How Payabli approaches fintech security to support SaaS platforms embedding payments at scale.
Written by Emilio Sepulveda
When you’re building embedded payments for vertical SaaS platforms moving millions of dollars, security testing isn’t optional. It’s the basis of trust between your platform, your customers, and the people using it every day. That’s why, when I joined Payabli a few months ago, I was immediately impressed with how seriously security testing is taken here.
Payabli’s dedication to continuous security testing, talking about issues openly, and just the general seriousness about security is a huge deal. It’s absolutely vital in the payments world, and it’s a major win for a team this size.
What also became clear is how heavy a constant stream of security findings can feel for a small, fast-moving engineering team. Even when testing is working as intended, the volume and timing of findings can turn useful signals into noise – landing outside of sprint planning, breaking focus, and arriving without the context needed to move quickly.
The challenge is not security testing itself – it’s how that testing fits into day to day engineering work.
When continuous testing creates friction
Continuous security testing is powerful, but without structure it can create unintended friction for engineering teams:
- Findings arrive with little predictability
- Engineers are pulled into constant alert triage
- Remediation work lands outside of planned sprints
- High-impact findings compete with low-value noise
Over time, this makes it harder to focus on the work that actually reduces risk. And for SaaS platforms embedding payments, this friction doesn’t stay internal. It shows up as delayed launches, last-minute fixes, and surprise issues at the worst possible time.
The challenge isn’t security testing itself – it’s how that testing integrates with how products are built.
How we’re maturing our fintech security testing
We continue to run continuous security testing at Payabli, but we’ve changed how it shows up for engineering – and, in turn, for our SaaS partners.
Instead of testing everything all the time without context, we focus security testing on what teams are actively building. Assets, endpoints, and APIs are clearly defined and owned, and testing is mapped directly to that inventory. This ensures findings arrive with context, accountability, and clear remediation paths.
Security testing is planned around engineering sprint cycles. Teams know what is being tested, when it’s happening, and why it matters. Expectations are set in advance, and findings are reviewed together with shared understanding of impact and priority.
This approach keeps security testing continuous while making it predictable. Engineers can plan fixes, absorb findings, and reduce risk without disrupting existing workflows. For SaaS platforms leveraging Payabli’s embedded payments infrastructure, that predictability translates directly into fewer surprises and a more resilient platform.

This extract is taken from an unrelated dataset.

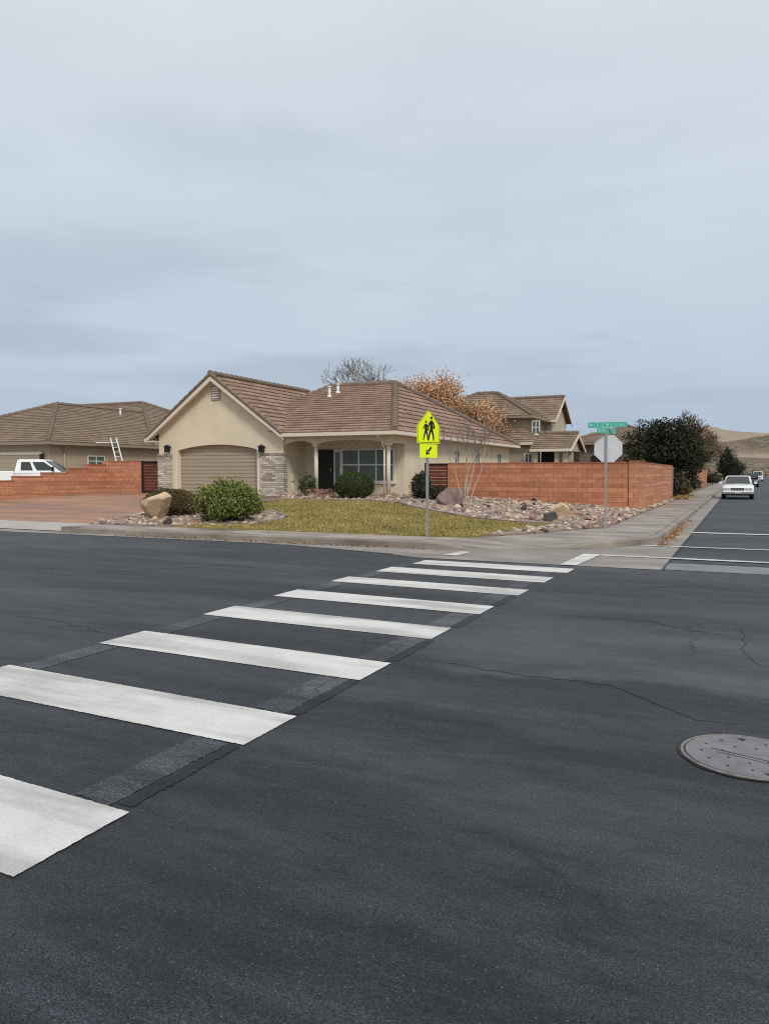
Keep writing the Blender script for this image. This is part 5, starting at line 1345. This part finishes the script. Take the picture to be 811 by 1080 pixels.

Why this alignment matters
Effective fintech security programs ensure SaaS platforms can scale payments confidently, without compliance friction or unexpected risk. When security testing aligns with how engineers plan and build, everything works better:
- Remediation can be scheduled instead of rushed
- High confidence findings stand out clearly
- Alert fatigue is reduced
- Security feels like support, not interruption
Most importantly, risk is addressed earlier – while features are being built, not weeks before launch. That means fewer last-minute issues, smoother audits, and greater confidence as platforms scale.
The outcome
Security testing that scales isn’t about running more scans or generating more findings. It’s about focusing on impact instead of volume.
By reducing noise and aligning timing and context, security testing becomes something engineering teams rely on – not something they work around. Engineers stay focused, risk is reduced earlier, and Payabli can scale security in a way that strengthens engineering velocity rather than slowing it down.
For the SaaS platforms we partner with, this means working with an embedded payments provider whose security program is mature, transparent, and built to scale alongside your growth.